_DIRECTIONS_: Up to and including the line containing "COL = scene.collection", please reproduce the lines of the listing below, starting from the top.
▼▼▼
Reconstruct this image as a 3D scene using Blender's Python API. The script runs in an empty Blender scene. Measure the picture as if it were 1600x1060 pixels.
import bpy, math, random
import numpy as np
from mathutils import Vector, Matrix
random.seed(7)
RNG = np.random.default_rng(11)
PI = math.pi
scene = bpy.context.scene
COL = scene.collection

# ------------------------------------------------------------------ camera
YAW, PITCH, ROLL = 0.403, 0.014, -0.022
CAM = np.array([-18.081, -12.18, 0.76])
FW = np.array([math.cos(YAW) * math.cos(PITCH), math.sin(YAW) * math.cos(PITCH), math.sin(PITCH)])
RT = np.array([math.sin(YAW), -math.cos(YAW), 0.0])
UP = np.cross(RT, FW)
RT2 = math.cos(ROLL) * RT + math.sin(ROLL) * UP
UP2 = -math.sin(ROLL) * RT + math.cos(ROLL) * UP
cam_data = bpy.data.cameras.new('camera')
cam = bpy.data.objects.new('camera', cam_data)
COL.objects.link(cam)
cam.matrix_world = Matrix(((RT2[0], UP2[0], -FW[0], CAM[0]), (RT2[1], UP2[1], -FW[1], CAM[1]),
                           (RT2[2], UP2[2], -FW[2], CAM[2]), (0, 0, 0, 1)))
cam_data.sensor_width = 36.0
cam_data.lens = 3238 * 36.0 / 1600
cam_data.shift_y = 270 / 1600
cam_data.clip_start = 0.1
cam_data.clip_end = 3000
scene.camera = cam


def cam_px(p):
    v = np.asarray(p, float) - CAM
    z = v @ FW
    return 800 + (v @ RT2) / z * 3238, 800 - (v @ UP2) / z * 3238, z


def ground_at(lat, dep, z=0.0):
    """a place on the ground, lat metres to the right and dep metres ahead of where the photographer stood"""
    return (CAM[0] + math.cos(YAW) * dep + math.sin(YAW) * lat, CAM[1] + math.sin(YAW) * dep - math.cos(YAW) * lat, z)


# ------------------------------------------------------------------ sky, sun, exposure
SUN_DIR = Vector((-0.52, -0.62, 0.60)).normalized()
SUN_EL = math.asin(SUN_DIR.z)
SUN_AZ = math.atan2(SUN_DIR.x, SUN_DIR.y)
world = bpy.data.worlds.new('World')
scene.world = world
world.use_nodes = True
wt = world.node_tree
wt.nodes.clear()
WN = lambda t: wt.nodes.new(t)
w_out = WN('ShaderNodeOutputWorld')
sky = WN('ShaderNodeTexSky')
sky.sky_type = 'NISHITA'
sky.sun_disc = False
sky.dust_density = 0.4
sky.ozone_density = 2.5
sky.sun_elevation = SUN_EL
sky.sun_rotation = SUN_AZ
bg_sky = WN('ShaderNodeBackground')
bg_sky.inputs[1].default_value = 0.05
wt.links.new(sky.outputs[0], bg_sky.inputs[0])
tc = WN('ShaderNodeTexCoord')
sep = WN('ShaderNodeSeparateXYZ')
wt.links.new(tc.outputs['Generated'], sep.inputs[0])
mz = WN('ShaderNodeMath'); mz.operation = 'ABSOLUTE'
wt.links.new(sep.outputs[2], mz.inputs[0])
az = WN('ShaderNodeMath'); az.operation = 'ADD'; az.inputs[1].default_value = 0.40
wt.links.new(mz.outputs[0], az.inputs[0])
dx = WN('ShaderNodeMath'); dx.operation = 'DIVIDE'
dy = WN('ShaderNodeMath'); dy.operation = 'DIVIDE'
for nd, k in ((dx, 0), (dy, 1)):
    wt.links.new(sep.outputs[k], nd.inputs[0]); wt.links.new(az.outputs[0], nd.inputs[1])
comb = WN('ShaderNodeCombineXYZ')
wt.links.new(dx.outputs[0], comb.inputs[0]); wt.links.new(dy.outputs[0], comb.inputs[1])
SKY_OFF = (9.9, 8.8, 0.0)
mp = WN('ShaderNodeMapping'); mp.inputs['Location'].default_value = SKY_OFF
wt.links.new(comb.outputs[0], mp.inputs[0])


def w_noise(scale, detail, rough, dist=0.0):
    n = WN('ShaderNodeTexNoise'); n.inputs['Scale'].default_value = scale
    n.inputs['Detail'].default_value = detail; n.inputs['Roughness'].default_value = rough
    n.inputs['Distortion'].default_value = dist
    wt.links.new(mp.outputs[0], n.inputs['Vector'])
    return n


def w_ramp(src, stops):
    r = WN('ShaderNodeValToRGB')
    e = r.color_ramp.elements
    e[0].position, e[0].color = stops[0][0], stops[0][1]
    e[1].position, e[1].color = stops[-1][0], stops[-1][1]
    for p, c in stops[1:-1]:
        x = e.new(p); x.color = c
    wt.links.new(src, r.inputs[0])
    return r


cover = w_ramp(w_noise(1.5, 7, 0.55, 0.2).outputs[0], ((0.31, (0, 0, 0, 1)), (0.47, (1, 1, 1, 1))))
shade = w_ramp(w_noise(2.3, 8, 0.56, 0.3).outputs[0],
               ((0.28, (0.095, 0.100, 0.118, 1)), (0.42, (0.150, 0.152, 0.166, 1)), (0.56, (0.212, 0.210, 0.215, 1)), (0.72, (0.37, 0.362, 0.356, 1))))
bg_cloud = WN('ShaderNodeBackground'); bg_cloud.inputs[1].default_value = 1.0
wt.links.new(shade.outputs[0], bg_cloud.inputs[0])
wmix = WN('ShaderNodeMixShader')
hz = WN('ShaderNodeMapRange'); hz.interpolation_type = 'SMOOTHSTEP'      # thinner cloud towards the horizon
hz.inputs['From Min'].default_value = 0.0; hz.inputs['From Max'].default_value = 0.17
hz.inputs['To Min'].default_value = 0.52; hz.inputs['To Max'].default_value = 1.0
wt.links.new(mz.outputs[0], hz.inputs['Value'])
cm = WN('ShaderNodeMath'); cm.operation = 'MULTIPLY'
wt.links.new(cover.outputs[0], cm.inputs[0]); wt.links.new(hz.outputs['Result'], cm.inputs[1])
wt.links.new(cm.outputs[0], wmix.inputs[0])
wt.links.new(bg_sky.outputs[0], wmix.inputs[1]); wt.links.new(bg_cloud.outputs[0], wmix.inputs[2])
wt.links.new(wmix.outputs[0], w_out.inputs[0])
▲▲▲
_FINISHED TASK_:
Reconstruct this image as a 3D scene using Blender's Python API. The script runs in an empty Blender scene. Measure the picture as if it were 1600x1060 pixels.
import bpy, math, random
import numpy as np
from mathutils import Vector, Matrix
random.seed(7)
RNG = np.random.default_rng(11)
PI = math.pi
scene = bpy.context.scene
COL = scene.collection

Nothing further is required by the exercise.